• GOAL: Search the records below for the word "from" and show every line where it occurs.

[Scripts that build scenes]
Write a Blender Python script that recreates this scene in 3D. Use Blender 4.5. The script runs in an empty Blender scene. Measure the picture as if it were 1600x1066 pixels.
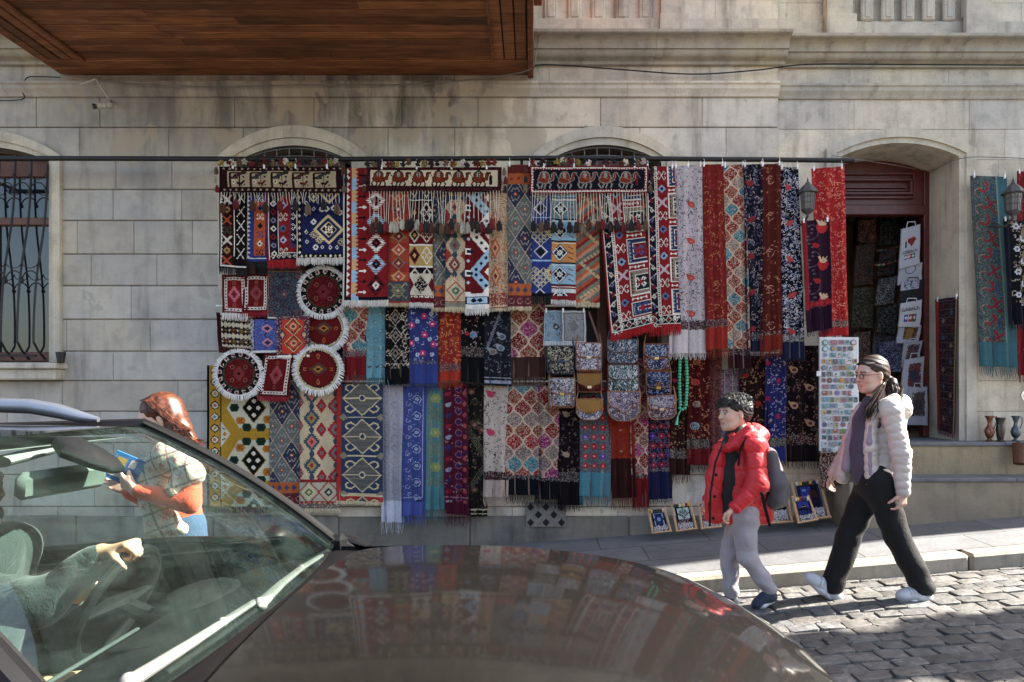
import bpy, math, random
import numpy as np
from mathutils import Vector, Matrix
R = math.radians
sc = bpy.context.scene
COL = sc.collection
# ---------------------------------------------------------------- camera, world, sun, exposure
F, CX, CY, ZC, DW = 1066.67, 830.0, 613.0, 1.56, 6.3
cam = bpy.data.cameras.new("camera"); cam.lens = 24; cam.sensor_width = 36
cam.shift_x = -30/1600; cam.shift_y = 80/1600; cam.clip_end = 400; cam.clip_start = 0.05
co = bpy.data.objects.new("camera", cam); COL.objects.link(co)
co.location = (0, 0, ZC); co.rotation_euler = (R(90), 0, 0); sc.camera = co
SUN_EL, SUN_AZ = 40.0, 6.5          # azimuth from +X towards +Y (behind the facade)
w = bpy.data.worlds.new("World"); sc.world = w; w.use_nodes = True
nt = w.node_tree; bgn = nt.nodes["Background"]
sky = nt.nodes.new("ShaderNodeTexSky"); sky.sky_type = 'NISHITA'; sky.sun_disc = False
sky.sun_elevation = R(SUN_EL); sky.sun_rotation = R(90-SUN_AZ)
sky.air_density = 1.0; sky.dust_density = 2.0; sky.ozone_density = 1.2
nt.links.new(sky.outputs[0], bgn.inputs[0]); bgn.inputs[1].default_value = 0.075
sl = bpy.data.lights.new("sun", 'SUN'); sl.energy = 4.4; sl.angle = R(0.5); sl.color = (1, 0.97, 0.93)
so = bpy.data.objects.new("sun", sl); COL.objects.link(so)
sd = Vector((math.cos(R(SUN_EL))*math.cos(R(SUN_AZ)), math.cos(R(SUN_EL))*math.sin(R(SUN_AZ)), math.sin(R(SUN_EL))))
so.rotation_euler = sd.to_track_quat('Z', 'Y').to_euler(); so.location = (6, 0, 12)
sc.view_settings.view_transform = 'Standard'; sc.view_settings.look = 'None'
sc.view_settings.exposure = 2.7; sc.view_settings.gamma = 1.0
sc.view_settings.use_white_balance = True; sc.view_settings.white_balance_temperature = 7050
sc.cycles.max_bounces = 7; sc.cycles.transparent_max_bounces = 12; sc.cycles.caustics_reflective = False
sc.cycles.use_denoising = True
# ---------------------------------------------------------------- helpers
def P(px, py, D=DW):
    return ((px-CX)/F*D, D, ZC+(CY-py)/F*D)
def zroad(x): return 0.085*x
def zkerb(x): return 0.12+0.085*x
def zwall(x): return 0.185+0.076*x
def srgb(h):
    h = h.lstrip('#'); v = [int(h[i:i+2], 16)/255 for i in (0, 2, 4)]
    return tuple(c/12.92 if c <= .04045 else ((c+.055)/1.055)**2.4 for c in v)
def tag(o, label=None, cat=None, group=None, kind=None):
    if label: o["label"] = label
    if cat: o["category"] = cat
    if group: o["group"] = group
    if kind: o["kind"] = kind
    return o
def empty(name, loc, label=None, cat=None, group=None):
    o = bpy.data.objects.new(name, None); COL.objects.link(o); o.location = loc
    o.empty_display_size = .1
    bpy.context.view_layer.update()
    return tag(o, label, cat, group)
def link(name, me, parent=None, mat=None):
    o = bpy.data.objects.new(name, me); COL.objects.link(o)
    if mat is not None:
        for m in (mat if isinstance(mat, (list, tuple)) else [mat]): me.materials.append(m)
    if parent is not None:
        o.parent = parent; o.matrix_parent_inverse = parent.matrix_world.inverted()
    return o
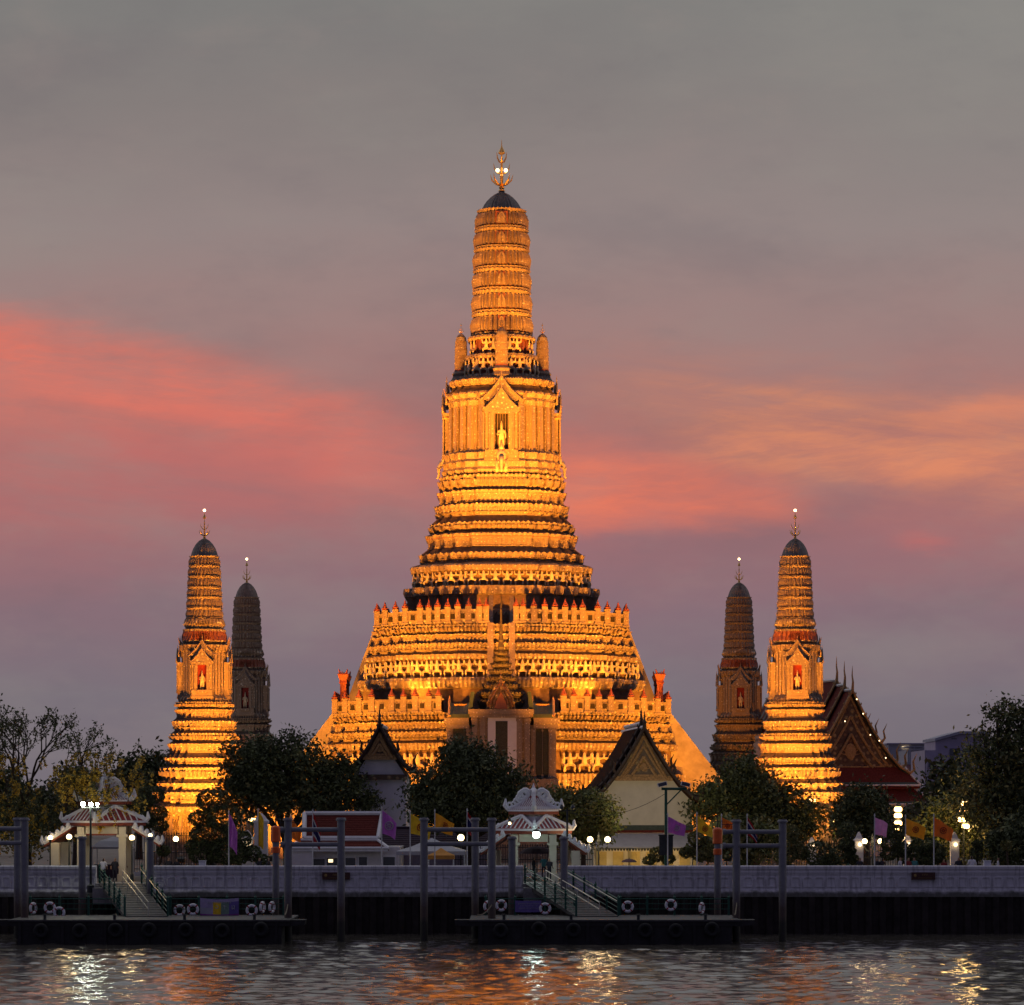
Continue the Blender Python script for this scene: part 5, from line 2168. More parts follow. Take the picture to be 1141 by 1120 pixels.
def pole_floods(label, px, D):
    root = thing('floodlight_pole', label, 'lamp post', (X(px, D), D, GZ))
    zt = Z(879, D) - GZ
    x0, x1 = X(737, D) - X(px, D), X(765, D) - X(px, D)
    mb = MB()
    mb.lathe([(.12, 0), (.12, 2.0), (.10, zt)], (0, 0, 0), 10)
    mb.lathe([(.12, 2.2), (.22, 2.5), (.14, 2.9)], (0, 0, 0), 10)
    mb.tube((x0, 0, zt), (x1, 0, zt), .10, n=8)
    mb.tube((0, 0, zt - 1.2), (x1 * .75, 0, zt - .05), .05, n=6)
    mb.build('post', ['green_paint'], root)
    for x, sg in ((x0 + .1, -1), (x1 - .1, 1)):
        mb = MB()
        m2 = MB()
        m2.box(-.34, .34, -.25, .25, 0, .30, 0)
        m2.box(-.30, .30, -.27, -.25, .03, .27, 1)
        mb.join(m2, Matrix.Translation((x, 0, zt + .18)) @ Matrix.Rotation(.25 * sg, 4, 'Y'))
        mb.build('floodlight', ['white_paint', 'glass_dark'], root)
        l = bpy.data.lights.new('floodlight_beam', 'SPOT')           # both heads face the hall behind
        l.energy = 1500
        l.color = (1, .80, .50)
        l.spot_size = math.radians(62)
        l.spot_blend = .8
        l.shadow_soft_size = .25
        o = bpy.data.objects.new('floodlight_beam', l)
        COL.objects.link(o)
        o.parent = root
        o.location = (x, .45, zt + .30)
        o.rotation_euler = Vector((X(712, 250) - X(px, D) - x, 250 - D, -3.2)).to_track_quat('-Z', 'Y').to_euler()
    mb = MB()
    zb = Z(953, D) - GZ
    mb.box(-.5, .5, -.32, -.121, zb, zb + 1.4)
    mb.box(-.56, .56, -.36, -.10, zb + 1.4, zb + 1.5)
    mb.build('switch_box', ['pole_dark'], root)


pole_floods('green pole with two white floodlights turned to the cream hall', 742, 229)


# ---------------------------------------------------------------- flags
def flag(label, px, top, D, w, h, mats, pattern='plain', droop=1.0, tip_drop=.5, pole=True, emblem=False, seed=0, dirn=1):
    """cloth hanging from the top of a pole: w, h in pixels; the free edge falls by tip_drop"""
    s = D / F
    zt = Z(top, D) - GZ
    root = thing('flag', label, 'flag', (X(px, D), D, GZ), group='flags on poles behind the river wall')
    mb = MB()
    mb.lathe([(.05, 0), (.035, zt + .1), (.06, zt + .14), (.01, zt + .3)], (0, 0, 0), 8)
    mb.build('pole', ['pole_white'], root)
    n, m = 14, 10
    vs = []
    rr = random.Random(seed)
    p1, p2 = rr.random() * 6, rr.random() * 6
    for j in range(m + 1):
        for i in range(n + 1):
            t, u = i / n, j / m
            x = dirn * (.04 + w * s * t * (1 - .10 * u * droop))
            z = zt - h * s * u * (1 - .55 * tip_drop * t) - h * s * tip_drop * t ** 1.15
            y = .16 * math.sin(5 * t + p1 + 2.2 * u) * t ** .5 + .05 * math.sin(13 * t + p2)
            z += .05 * math.sin(6 * t + p2) * t
            vs.append((x, y, z))
    fs, ms = [], []
    for j in range(m):
        for i in range(n):
            a = j * (n + 1) + i
            fs.append((a, a + 1, a + n + 2, a + n + 1))
            u = (j + .5) / m
            ms.append(0 if pattern == 'plain' else (0 if u < .17 or u > .83 else 1 if u < .33 or u > .67 else 2))
    k = len(vs)
    vs2 = [(x, y + .012, z) for x, y, z in vs]
    mb = MB()
    mb.add(vs + vs2, fs + [tuple(q + k for q in f[::-1]) for f in fs], ms + ms)
    c = mb.build('cloth', mats, root, smooth_=True)
    if emblem:                                                  # wheel emblem in the middle of the cloth
        mb = MB()
        i0, j0 = n // 2, m // 2
        p = vs[j0 * (n + 1) + i0]
        r = h * s * .17
        for sg in (-1, 1):
            y = p[1] + (.05 if sg > 0 else -.04)
            mb.torus((p[0], y, p[2]), r, r * .13, 'y', 18, 5)
            mb.torus((p[0], y, p[2]), r * .3, r * .12, 'y', 10, 5)
            for q in range(8):
                a = q * PI / 4
                mb.tube((p[0] + r * .3 * math.cos(a), y, p[2] + r * .3 * math.sin(a)), (p[0] + r * math.cos(a), y, p[2] + r * math.sin(a)), r * .07, n=4)
        mb.build('emblem', [emblem], c)
    return root


DF = 226.0
THAI = ['flag_red', 'flag_white', 'flag_blue']
flag('deep purple pennant before the lit prang and cloud-pruned tree', 255, 907, DF, 9, 36, ['flag_purple'], tip_drop=.55, seed=1, dirn=1)
flag('yellow flag hanging limp beside the small white chedi pillar', 287.5, 905, 235, 6, 38, ['flag_yellow'], tip_drop=.2, seed=2)
flag('orange flag peeping out behind the grey frame by the red roof', 324, 912, 231, 11, 22, ['flag_orange'], tip_drop=.7, seed=3)
flag('striped tricolour flag folded in front of the dark red roof', 348.5, 906, DF, 8, 32, THAI, 'stripe', tip_drop=.7, seed=4)
flag('large lilac flag at the white roof end of the low building', 425.3, 903, DF, 16, 26, ['flag_purple'], tip_drop=.55, seed=5, emblem='flag_white')
flag('bright yellow flag left of the central mooring frame', 457, 907, DF, 23, 22, ['flag_yellow'], tip_drop=.65, seed=6, emblem='emblem_red')
flag('orange flag with wheel emblem behind the central mooring frame crossbars', 484.5, 906, DF, 21, 20, ['flag_gold'], tip_drop=.62, seed=7, emblem='emblem_red')
flag('striped tricolour flag hanging left of the central gate', 520.5, 905, DF, 7, 24, THAI, 'stripe', tip_drop=.5, seed=8)
flag('bright lilac flag on the pole before the cream hall', 744, 910, DF, 20, 18, ['flag_purple'], tip_drop=.6, seed=9, emblem='flag_white')
flag('olive yellow flag drooping beside the orange-red lantern', 776.5, 909, DF, 18, 18, ['flag_yellow'], tip_drop=.9, seed=10, emblem='emblem_red')
flag('small orange flag between the lantern post and the grey frame', 804, 911, DF, 13, 14, ['flag_orange'], tip_drop=.5, seed=11, emblem='emblem_red')
flag('striped tricolour flag hanging inside the grey frame by the garden', 832.5, 911, DF, 11, 20, THAI, 'stripe', tip_drop=1.0, seed=12)
flag('pale pink flag between two white garden pillars', 974.5, 911, DF, 14, 19, ['flag_pink'], tip_drop=.35, seed=13)
flag('golden yellow flag with emblem beside the blazing lamp tower', 1009, 912, DF, 22, 19, ['flag_gold'], tip_drop=.55, seed=14, emblem='emblem_red')
flag('orange flag with wheel emblem above the last white pillar', 1040.5, 911, DF, 21, 21, ['flag_orange'], tip_drop=.62, seed=15, emblem='emblem_red')

# ---------------------------------------------------------------- temple halls
def curve_roof(hw, zr, ze, n=6, power=1.45):
    """half profile of a Thai roof, steep at the ridge and flaring to the eave"""
    return [(hw * (i / n), zr - (zr - ze) * (1 - (1 - i / n) ** power)) for i in range(n + 1)]


def roof_part(root, name, hw, zr, ze, y0, y1, mats, thick=.22, border=True):
    """two concave slopes; material 1 borders the tile field"""
    pr = curve_roof(hw, zr, ze)
    mb = MB()
    for s in (-1, 1):
        n = len(pr)
        for i in range(n - 1):
            (a, za), (b, zb) = pr[i], pr[i + 1]
            mi = 1 if border and i == n - 2 else 0
            for ya, yb, m_ in ((y0, y0 + .5, 1 if border else 0), (y0 + .5, y1 - .5, mi), (y1 - .5, y1, 1 if border else 0)):
                vs = [(s * a, ya, za), (s * b, ya, zb), (s * b, yb, zb), (s * a, yb, za)]
                mb.add(vs + [(x, y, z - thick) for x, y, z in vs],
                       [(0, 1, 2, 3), (7, 6, 5, 4), (0, 4, 5, 1), (1, 5, 6, 2), (2, 6, 7, 3), (3, 7, 4, 0)] if s > 0 else [(3, 2, 1, 0), (4, 5, 6, 7), (1, 5, 4, 0), (2, 6, 5, 1), (3, 7, 6, 2), (0, 4, 7, 3)], m_)
    return mb.build(name, mats, root), pr


def bargeboard(root, pr, y, r, mats, hook=1.0, chofa=1.6, teeth=9):
    """carved gable edge with flame teeth, a slender finial on the apex and hooked tails"""
    mb = MB()
    for s in (-1, 1):
        mb.path([(s * x, y, z + r * .4) for x, z in pr], r, 6, 0)
        L = len(pr) - 1
        for k in range(teeth):
            t = (k + .5) / teeth * L
            i = min(int(t), L - 1)
            f = t - i
            x = pr[i][0] + (pr[i + 1][0] - pr[i][0]) * f
            z = pr[i][1] + (pr[i + 1][1] - pr[i][1]) * f
            mb.path([(s * x, y, z + r), (s * (x + r * .9), y, z + r * 2.2), (s * (x + r * .5), y, z + r * 3.4)], [r * .7, r * .55, r * .1], 5, 0)
        x, z = pr[-1]
        mb.path([(s * (x - .1), y, z), (s * (x + .3 * hook), y, z + .25 * hook), (s * (x + .22 * hook), y, z + .8 * hook), (s * (x + .5 * hook), y, z + 1.35 * hook)], [r * 1.2, r * 1.2, r * .8, r * .1], 6, 0)
        x, z = pr[len(pr) // 2]
        mb.path([(s * x, y, z), (s * (x + .25 * hook), y, z + .35 * hook), (s * (x + .15 * hook), y, z + .8 * hook), (s * (x + .4 * hook), y, z + 1.3 * hook)], [r, r, r * .7, r * .1], 6, 0)
    zr = pr[0][1]
    mb.path([(0, y, zr), (0, y - .15, zr + chofa * .35), (0, y + .1, zr + chofa * .6), (0, y + .02, zr + chofa)], [r * 1.3, r * .9, r * .6, r * .1], 6, 0)
    return mb.build('bargeboard', mats, root)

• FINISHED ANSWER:
from mathutils import Vector, Matrix
SUN_EL, SUN_AZ = 40.0, 6.5          # azimuth from +X towards +Y (behind the facade)
Continue the Blender Python script for this scene: part 5, from line 2168. More parts follow. Take the picture to be 1141 by 1120 pixels.
    """cloth hanging from the top of a pole: w, h in pixels; the free edge falls by tip_drop"""